Pub Date: June 8th, 2005
ISBN: 1-55970-764-X
Publisher: Arcade

Elegantly composed vignettes exploring Turkish life and nationality during and just after WWII, by émigré author Farhi (Children of the Rainbow, 2002, etc.).

Two decades after 1919, the year Ataturk founded the modern Turkish republic, the generation depicted here still keenly experiences the uncertainties involved in the attempt to define Turkish identify. A different youthful voice narrates each of the interlinked stories, which follow the divergent fates of a group of middle-class, fairly well-educated childhood friends in Istanbul. “In the Beginning” introduces us to Rifat, a fat boy excluded from the neighborhood gang, who recounts the tragic death of his best friend’s tomboy sister. Gül can’t live with her awful prophetic gift, which enables her to foretell the Erzincan earthquake of 1939 and the fate of the Jews in death camps. (Among the group of friends are some Dönme Jews, people who have ostensibly converted to Islam but still practice Judaism in secret.) Robbie, a Scottish boy whose father works in the British embassy, narrates “A Tale of Two Cities.” He recounts a daring, foolhardy attempt by a few of the boys to save one gang member’s Jewish relatives in Salonica, where they are threatened with annihilation by the Nazis.

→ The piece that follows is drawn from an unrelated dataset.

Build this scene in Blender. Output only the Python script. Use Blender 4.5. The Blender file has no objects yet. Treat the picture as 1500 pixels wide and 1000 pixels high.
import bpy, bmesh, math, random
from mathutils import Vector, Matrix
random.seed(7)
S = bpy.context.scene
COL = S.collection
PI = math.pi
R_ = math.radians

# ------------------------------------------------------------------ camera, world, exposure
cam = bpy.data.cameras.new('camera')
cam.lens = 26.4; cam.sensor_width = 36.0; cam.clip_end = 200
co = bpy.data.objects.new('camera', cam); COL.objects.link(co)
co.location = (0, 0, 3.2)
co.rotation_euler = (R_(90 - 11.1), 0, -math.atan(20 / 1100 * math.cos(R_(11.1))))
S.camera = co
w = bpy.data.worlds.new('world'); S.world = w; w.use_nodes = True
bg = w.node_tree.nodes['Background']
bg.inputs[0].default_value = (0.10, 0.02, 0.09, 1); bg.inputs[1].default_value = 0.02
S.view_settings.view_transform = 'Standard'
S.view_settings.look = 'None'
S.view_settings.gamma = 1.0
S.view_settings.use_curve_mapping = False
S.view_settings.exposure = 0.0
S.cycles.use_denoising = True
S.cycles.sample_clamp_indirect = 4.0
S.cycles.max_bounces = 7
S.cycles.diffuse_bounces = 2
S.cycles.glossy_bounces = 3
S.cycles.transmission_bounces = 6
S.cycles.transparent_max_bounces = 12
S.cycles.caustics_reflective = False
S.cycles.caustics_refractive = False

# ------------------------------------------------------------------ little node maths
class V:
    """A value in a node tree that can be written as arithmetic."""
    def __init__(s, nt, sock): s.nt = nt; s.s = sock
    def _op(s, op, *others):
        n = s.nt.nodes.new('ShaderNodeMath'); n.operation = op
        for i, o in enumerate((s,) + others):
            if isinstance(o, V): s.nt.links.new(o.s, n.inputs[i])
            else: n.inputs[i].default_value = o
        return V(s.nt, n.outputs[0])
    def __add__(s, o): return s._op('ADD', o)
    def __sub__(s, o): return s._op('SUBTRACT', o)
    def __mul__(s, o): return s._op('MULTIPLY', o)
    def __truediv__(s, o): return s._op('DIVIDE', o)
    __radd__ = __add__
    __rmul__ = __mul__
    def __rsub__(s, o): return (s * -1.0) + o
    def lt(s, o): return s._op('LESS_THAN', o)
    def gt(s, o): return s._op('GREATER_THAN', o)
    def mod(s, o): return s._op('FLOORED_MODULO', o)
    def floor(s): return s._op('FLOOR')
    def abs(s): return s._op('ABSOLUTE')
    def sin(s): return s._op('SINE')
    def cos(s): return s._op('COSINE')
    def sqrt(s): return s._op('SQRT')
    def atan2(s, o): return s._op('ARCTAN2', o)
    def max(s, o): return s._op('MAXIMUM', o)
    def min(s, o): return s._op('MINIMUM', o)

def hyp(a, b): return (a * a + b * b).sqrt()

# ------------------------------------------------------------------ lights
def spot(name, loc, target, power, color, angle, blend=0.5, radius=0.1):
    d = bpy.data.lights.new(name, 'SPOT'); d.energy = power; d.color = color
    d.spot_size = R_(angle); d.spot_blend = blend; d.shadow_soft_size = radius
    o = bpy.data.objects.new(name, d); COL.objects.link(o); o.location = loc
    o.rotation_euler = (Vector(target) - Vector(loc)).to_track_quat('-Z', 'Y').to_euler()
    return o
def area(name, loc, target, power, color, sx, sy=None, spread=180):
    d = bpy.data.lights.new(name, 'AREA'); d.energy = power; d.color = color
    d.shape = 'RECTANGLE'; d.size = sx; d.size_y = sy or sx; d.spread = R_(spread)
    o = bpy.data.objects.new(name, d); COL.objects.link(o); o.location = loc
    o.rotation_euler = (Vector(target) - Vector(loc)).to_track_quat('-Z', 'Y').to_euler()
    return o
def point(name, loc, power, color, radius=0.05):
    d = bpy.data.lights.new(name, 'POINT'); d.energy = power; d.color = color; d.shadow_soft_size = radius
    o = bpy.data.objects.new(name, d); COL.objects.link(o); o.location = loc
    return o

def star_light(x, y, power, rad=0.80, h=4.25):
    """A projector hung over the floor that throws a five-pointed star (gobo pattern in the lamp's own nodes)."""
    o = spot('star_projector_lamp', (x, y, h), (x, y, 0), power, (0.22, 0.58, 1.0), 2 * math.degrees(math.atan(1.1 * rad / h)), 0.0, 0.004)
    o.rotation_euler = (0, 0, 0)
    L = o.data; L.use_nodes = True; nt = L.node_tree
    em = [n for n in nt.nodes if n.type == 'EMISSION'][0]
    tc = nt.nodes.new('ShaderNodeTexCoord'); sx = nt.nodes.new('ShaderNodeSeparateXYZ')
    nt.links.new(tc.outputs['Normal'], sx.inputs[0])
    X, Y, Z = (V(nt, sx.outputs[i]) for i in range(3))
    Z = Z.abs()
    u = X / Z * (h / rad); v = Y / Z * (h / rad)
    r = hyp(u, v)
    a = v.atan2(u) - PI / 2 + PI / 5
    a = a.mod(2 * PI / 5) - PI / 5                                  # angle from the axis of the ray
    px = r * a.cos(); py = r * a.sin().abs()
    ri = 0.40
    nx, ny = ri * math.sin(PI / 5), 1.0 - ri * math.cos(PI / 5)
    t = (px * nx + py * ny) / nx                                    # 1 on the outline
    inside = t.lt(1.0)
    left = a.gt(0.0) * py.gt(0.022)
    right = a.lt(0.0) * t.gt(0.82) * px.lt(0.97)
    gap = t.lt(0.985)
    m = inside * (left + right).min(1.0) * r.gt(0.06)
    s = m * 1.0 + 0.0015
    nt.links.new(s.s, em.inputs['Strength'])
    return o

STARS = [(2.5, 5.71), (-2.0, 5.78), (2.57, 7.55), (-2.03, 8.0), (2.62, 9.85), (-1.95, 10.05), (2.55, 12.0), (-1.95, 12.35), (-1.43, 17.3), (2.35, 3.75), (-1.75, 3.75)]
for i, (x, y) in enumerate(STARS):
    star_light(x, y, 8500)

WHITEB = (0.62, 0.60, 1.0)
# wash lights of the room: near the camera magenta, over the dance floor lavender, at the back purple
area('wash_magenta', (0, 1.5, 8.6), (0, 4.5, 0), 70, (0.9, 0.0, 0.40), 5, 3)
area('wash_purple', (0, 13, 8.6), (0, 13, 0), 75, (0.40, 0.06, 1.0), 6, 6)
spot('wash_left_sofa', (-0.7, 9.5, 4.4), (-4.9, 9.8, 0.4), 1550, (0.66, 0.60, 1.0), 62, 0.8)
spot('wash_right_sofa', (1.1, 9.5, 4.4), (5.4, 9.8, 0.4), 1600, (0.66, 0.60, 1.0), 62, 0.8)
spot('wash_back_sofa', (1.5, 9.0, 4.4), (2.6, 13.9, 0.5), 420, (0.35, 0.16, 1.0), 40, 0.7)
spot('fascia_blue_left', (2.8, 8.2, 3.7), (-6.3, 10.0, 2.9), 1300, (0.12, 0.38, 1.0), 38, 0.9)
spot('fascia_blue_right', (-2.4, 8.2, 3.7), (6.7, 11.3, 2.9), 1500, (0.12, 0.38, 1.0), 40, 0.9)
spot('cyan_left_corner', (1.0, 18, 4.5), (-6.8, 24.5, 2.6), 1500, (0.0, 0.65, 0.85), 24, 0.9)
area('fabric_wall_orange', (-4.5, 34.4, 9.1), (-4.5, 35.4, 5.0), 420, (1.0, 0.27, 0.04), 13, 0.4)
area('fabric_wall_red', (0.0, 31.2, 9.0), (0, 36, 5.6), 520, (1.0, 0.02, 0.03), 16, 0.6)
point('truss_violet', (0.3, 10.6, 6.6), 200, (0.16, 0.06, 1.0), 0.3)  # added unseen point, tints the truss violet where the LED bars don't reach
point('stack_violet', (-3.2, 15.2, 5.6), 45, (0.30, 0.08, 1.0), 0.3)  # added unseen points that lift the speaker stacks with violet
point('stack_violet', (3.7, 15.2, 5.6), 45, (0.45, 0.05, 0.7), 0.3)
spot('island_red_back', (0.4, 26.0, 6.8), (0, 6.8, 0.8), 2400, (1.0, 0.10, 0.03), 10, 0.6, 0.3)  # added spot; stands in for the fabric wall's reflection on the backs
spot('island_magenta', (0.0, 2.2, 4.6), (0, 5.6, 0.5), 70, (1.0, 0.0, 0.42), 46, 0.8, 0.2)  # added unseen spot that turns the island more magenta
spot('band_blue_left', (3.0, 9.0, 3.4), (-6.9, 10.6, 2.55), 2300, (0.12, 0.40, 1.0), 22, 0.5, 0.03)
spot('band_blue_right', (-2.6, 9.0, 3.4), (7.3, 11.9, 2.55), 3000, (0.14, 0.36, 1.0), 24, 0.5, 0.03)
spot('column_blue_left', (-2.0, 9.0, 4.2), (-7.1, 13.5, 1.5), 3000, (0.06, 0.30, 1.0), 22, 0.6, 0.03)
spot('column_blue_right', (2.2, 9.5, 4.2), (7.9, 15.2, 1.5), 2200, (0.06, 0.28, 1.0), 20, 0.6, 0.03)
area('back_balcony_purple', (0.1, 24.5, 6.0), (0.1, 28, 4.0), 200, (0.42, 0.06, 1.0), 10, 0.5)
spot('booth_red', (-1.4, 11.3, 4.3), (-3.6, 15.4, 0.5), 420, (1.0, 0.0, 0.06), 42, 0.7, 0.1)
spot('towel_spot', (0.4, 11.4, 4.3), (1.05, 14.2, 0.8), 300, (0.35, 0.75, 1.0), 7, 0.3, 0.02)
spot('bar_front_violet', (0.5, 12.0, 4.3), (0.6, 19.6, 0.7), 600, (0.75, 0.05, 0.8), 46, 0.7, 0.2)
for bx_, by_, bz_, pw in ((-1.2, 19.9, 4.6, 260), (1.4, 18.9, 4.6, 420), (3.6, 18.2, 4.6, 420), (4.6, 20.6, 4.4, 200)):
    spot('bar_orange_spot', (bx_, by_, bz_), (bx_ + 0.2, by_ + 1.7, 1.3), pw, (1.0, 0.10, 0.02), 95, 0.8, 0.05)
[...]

In “Half-Turk,” neighbor and girlfriend Selma writes letters to Bilal, who has been missing for a year since he attempted to sneak fake passports for his relatives into Salonica. Her subject is the disastrous national policy established during the country’s uneasy period of neutrality: Varlik, the imposition of taxes on non-Muslim businessmen. Mustafa’s erotic tale, “Rose-Petal Jam,” brings the multiethnic group to boarding school in Bebek as disciples of their adored literature teacher. In a grand experiment in cosmopolitanism, 13 of the boys become devoted lovers of a local woman, who initiates them into the paradise of sex.

Intimate tales beautifully elucidate a richly heroic, romantically sensuous Turkish heritage.